Bibi dizia que o segredo da saúde era a vida regrada. Não fumava, não bebia. Em cena, exibia um perfil conhecido: os óculos escuros, braços levantados, físico ligeiramente atarracado, a voz característica. Mas, se a artista Bibi foi muito reconhecida, a mulher Abigail era familiar para poucos amigos fiéis, que conviveram com ela e sabiam de suas outras qualidades e manias.

Abigail era uma mulher boemia, que preferia a noite: geralmente acordava por volta das 15h, quando tomava um simples desjejum: café com leite, pão com manteiga. Não gostava de chocolate, mas isso não significava que tinha um apetite controlado. Pelo contrário – Bibi adorava comer feijoada de madrugada, quando não um suculento prato de coxinhas.
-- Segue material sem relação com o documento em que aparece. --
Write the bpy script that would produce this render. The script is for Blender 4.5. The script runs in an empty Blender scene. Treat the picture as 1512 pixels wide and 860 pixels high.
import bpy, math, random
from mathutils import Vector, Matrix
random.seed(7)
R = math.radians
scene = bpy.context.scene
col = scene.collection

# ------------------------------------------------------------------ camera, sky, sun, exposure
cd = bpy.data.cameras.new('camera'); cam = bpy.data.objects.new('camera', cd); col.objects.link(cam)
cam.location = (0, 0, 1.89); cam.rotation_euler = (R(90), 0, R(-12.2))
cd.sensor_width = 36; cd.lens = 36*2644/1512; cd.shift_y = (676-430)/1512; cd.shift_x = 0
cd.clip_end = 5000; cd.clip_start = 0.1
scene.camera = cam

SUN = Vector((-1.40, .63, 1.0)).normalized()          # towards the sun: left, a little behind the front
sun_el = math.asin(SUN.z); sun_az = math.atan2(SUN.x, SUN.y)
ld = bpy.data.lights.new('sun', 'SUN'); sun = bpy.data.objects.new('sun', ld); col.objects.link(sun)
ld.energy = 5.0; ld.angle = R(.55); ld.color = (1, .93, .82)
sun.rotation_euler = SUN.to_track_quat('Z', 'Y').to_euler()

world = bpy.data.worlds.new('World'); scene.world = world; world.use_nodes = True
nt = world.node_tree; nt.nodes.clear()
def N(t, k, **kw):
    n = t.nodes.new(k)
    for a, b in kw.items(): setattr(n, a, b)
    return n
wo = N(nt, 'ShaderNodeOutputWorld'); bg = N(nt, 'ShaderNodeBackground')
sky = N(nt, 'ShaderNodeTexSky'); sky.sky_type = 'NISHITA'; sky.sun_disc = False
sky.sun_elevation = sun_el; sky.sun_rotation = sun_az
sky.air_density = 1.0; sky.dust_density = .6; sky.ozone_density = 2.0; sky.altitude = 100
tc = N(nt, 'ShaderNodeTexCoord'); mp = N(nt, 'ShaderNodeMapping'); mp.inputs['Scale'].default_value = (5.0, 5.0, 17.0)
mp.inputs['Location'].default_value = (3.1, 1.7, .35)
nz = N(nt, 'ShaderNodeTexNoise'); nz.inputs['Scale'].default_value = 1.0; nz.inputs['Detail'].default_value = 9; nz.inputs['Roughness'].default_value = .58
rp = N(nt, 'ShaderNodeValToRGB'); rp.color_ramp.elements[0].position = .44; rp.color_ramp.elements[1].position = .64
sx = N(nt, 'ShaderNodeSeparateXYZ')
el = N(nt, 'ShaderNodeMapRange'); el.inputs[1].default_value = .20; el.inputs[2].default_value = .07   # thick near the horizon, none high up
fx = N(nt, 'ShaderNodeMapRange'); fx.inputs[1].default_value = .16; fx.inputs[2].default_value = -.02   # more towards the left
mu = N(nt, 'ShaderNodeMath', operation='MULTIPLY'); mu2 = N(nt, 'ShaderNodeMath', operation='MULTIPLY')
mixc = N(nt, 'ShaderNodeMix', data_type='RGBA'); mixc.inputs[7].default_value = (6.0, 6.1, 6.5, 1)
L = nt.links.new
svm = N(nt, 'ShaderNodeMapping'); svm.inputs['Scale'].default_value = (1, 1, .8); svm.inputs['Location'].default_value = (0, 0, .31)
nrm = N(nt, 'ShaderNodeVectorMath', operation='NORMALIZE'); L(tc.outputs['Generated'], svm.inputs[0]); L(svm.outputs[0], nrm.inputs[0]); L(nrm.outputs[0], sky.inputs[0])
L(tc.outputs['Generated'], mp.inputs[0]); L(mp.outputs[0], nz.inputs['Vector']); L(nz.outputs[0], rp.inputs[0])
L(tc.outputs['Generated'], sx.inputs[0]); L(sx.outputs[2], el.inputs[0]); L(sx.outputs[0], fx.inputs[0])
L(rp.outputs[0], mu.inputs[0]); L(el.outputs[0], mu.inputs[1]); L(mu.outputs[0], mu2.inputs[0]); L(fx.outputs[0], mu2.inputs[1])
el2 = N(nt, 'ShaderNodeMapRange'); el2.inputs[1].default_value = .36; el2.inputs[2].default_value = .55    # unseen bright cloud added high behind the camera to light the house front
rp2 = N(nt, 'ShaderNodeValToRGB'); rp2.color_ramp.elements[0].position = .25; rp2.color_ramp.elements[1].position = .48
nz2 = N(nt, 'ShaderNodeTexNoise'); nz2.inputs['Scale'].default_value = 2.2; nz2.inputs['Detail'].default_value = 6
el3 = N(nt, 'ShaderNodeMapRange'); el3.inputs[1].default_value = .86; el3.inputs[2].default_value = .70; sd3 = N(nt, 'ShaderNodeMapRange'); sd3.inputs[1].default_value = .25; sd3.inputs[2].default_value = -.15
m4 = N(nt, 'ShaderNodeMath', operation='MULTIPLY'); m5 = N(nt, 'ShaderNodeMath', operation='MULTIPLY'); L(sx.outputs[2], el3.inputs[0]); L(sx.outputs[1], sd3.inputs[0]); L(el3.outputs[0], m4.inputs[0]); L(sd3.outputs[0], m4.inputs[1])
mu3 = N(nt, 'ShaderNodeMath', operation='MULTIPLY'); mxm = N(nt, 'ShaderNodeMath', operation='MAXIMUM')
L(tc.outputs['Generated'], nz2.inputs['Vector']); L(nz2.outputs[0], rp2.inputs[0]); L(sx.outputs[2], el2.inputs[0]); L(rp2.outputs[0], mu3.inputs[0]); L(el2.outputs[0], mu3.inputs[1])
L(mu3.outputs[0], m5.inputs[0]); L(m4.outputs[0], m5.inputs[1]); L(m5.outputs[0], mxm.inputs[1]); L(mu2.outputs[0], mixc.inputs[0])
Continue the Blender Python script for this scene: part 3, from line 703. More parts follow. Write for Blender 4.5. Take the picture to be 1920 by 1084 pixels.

Suas preferências alimentícias, aliás, fariam qualquer nutricionista corar: Bibi adorava fast-food, era frequentadora assídua de lanchonetes como McDonald’s (sua preferida), onde se regalava com uma de suas bebidas preferidas, Coca-Cola. Mas havia também a Bibi mais suave, aquela que gostava de tomar chá nos finais de tarde, principalmente no Shopping JK – ou, quando não era possível, no hall do hotel onde estivesse hospedada. Tudo era motivo para fazer o que mais gostava de fazer: conversar durante horas.

Bibi Ferreira era uma mulher pouco afeita a exercícios físicos. Sua preguiça, aliás, vinha da infância, quando era obrigada pela mãe a se movimentar. Já adulta e independente, gostava de ficar acomodada no sofá de sua casa, onde assistia durante horas e com imenso prazer a antigos programas de balé que tinha gravado em VHS ou DVD. Desculpava-se dizendo ter uma coluna encrencada, o que limitava seus movimentos. Em parte, era verdade – Bibi só se sentava em cadeiras ou poltronas que fossem previamente preparadas com almofadas que a deixassem confortável.

Como não dirigia, era sempre conduzida e, nesses momentos, não gostava de ir no banco de trás dos carros. “Isso é para esposas”, dizia, acomodando-se no banco da frente, onde, aliás, podia se apoiar na alça localizada acima do vidro do banco de passageiro, o popularmente conhecido como ‘pqp’, como ela adorava dizer.

Quando finalmente se apresentou no Lincoln Center, em Nova York, em comemoração aos seus 90 anos, a felicidade era pelo ponto alto atingido pela filha de Procópio. “Estou na América”, saltitou ela, tão logo desembarcou no aeroporto.

Em sua última aparição pública, em 2018, Bibi viu-se homenageada em Bibi, uma Vida em Musical, espetáculo de um amigo querido, Tadeu Aguiar, com incrível atuação de Amanda Acosta. “Ela cantou as músicas, respondia quando alguém dizia ‘Bibi’ em cena e demonstrou estar emocionada”, lembra Aguiar.

As informações são do jornal O Estado de S. Paulo.